Franqueadas as portas blindadas deste mundo a que poucos têm acesso, percebe-se a dimensão do problema. Se no cais de carga, com a sua enorme plataforma elevatória e altíssimo pé-direito, as caixas ocupam quase todo o espaço visual, na sala da pintura já não cabe mais nada. Por detrás do carrinho pronto a levar obras de João Penalva, as grades deslizantes estão cheias de quadros. António Sena, Jorge Pinheiro e Paula Rego deste lado; do outro, Pedro Portugal e um Helmut Dorner de aquisição recente. Identificados, no topo de cada grelha, apenas pelo número de inventário, porque os registos estão todos informatizados (e com novo software em breve).
A segurança é apertada, os extintores e sistemas de incêndio estão onde devem estar, a temperatura e humidade respeitam todas as normas museológicas. Mas "a sala de escultura está a abarrotar de caixas", conta João Fernandes, e também já é preciso "mais área para armazenar papel, espaço para mais grades de pintura e criar uma reserva para negativos de fotografia (que necessitam de temperatura diferente da das impressões em papel)". "As salas de reservas são boas em termos de qualidade, mas o espaço chegou ao limite."
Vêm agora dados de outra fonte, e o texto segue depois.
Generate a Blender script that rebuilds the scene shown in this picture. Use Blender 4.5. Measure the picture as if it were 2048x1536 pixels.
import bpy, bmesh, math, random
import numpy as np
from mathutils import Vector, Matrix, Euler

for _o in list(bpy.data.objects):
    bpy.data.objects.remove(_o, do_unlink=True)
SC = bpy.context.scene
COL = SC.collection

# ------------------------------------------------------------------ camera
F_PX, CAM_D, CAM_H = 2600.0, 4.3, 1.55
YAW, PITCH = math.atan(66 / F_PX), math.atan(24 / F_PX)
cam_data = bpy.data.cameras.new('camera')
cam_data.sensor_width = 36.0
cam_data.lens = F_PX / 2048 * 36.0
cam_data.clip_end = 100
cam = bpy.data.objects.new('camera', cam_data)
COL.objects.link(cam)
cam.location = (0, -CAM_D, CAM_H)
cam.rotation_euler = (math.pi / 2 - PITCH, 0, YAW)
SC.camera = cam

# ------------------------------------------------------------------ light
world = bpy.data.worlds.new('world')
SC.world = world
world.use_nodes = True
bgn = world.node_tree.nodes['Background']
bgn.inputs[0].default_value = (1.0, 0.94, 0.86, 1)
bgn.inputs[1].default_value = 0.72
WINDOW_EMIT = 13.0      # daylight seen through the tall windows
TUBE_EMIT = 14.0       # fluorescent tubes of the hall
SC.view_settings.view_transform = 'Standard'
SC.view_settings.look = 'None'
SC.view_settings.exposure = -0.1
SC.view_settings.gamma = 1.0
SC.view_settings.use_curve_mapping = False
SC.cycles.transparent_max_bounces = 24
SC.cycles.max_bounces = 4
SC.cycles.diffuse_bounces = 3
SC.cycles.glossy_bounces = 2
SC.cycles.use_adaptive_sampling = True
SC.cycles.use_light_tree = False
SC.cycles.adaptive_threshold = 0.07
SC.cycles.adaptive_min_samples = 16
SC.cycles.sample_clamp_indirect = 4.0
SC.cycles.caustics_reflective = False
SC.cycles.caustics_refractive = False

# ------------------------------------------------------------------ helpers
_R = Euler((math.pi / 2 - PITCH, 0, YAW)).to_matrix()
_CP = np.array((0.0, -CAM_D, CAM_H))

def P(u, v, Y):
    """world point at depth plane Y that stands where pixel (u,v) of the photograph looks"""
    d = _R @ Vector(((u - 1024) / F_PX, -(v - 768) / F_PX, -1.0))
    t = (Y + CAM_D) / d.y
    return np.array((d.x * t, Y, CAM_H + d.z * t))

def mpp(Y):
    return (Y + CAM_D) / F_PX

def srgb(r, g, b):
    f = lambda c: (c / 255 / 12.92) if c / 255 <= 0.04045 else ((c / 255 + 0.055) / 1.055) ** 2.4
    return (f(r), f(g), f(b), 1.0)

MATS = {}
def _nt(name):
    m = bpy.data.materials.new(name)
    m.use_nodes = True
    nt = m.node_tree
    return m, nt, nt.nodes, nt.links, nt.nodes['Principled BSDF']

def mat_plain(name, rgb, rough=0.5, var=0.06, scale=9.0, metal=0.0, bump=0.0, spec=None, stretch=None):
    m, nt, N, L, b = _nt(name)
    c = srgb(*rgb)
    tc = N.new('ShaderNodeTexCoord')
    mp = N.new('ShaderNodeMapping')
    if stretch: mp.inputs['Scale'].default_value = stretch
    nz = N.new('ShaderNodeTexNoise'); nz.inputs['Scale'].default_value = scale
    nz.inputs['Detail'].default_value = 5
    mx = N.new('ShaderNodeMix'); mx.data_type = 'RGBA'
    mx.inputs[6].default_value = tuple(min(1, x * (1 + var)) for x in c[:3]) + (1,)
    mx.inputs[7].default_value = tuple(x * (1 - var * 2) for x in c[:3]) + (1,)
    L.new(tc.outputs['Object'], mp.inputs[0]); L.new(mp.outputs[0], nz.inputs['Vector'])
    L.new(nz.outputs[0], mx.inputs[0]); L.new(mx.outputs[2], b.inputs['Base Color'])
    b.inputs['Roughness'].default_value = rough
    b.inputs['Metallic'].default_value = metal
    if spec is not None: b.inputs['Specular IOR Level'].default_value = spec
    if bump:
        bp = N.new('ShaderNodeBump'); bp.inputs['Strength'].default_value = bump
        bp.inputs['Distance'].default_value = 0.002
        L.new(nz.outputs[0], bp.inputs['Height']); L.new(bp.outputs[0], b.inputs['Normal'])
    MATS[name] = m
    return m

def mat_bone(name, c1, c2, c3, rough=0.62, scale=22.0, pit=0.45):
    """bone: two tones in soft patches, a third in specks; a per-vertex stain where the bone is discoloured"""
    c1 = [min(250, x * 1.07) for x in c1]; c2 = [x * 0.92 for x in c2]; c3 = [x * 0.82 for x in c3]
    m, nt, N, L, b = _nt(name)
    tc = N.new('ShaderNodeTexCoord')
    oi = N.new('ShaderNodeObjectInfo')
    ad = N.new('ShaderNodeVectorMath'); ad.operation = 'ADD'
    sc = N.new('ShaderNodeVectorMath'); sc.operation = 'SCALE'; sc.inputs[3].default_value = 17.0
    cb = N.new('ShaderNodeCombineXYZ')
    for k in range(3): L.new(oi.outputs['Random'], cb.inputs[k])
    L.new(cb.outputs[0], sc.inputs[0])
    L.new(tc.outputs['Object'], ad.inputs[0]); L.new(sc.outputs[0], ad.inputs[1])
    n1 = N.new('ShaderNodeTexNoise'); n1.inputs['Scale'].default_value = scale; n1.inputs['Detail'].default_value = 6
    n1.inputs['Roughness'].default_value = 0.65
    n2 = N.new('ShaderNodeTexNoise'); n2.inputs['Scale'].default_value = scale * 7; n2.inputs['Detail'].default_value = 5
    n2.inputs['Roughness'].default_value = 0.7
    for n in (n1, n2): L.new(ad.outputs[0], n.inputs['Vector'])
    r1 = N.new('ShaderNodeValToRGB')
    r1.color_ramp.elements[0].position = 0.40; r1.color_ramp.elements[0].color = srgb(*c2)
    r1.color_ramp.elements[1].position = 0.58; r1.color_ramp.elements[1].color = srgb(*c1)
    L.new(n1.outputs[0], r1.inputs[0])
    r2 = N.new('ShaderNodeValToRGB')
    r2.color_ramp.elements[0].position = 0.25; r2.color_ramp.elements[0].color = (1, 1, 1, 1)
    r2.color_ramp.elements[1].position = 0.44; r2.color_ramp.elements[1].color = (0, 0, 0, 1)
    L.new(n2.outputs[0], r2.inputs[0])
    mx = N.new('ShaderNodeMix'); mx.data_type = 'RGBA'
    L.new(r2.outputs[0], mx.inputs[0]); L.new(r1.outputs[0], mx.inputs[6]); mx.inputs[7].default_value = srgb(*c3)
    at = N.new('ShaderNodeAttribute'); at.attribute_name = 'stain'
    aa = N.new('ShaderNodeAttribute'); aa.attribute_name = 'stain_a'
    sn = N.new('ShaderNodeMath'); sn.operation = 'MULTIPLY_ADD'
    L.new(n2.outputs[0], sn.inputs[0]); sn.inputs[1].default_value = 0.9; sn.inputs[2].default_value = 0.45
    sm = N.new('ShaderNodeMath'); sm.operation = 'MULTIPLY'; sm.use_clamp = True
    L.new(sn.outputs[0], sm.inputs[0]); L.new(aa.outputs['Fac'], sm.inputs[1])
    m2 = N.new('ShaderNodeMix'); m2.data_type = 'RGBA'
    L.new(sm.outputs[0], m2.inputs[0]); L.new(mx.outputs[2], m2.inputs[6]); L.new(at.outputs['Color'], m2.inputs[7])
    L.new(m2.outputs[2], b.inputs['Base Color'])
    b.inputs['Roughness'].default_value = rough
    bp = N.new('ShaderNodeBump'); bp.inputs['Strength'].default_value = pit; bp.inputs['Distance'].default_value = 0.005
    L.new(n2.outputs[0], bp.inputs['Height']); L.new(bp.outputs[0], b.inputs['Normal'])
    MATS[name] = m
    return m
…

Entretanto, graças aos protocolos, Serralves tem parte da sua colecção a circular, a uma média de seis exposições por ano. A próxima será em Coimbra, em Julho, no Pavilhão Centro de Portugal. Em Bragança, haverá peças deste museu no futuro Centro de Arte Contemporânea projectado por Souto de Moura. E o mesmo sucederá no antigo centro de engarrafamento de Vidago, cuja reconversão está a ser coordenada por Álvaro Siza. "Serralves não quer ser um micro-Guggenheim à escala portuguesa", diz a sorrir o director, "mas a colecção deve circular e contribuir para aumentar a compreensão da arte contemporânea em Portugal".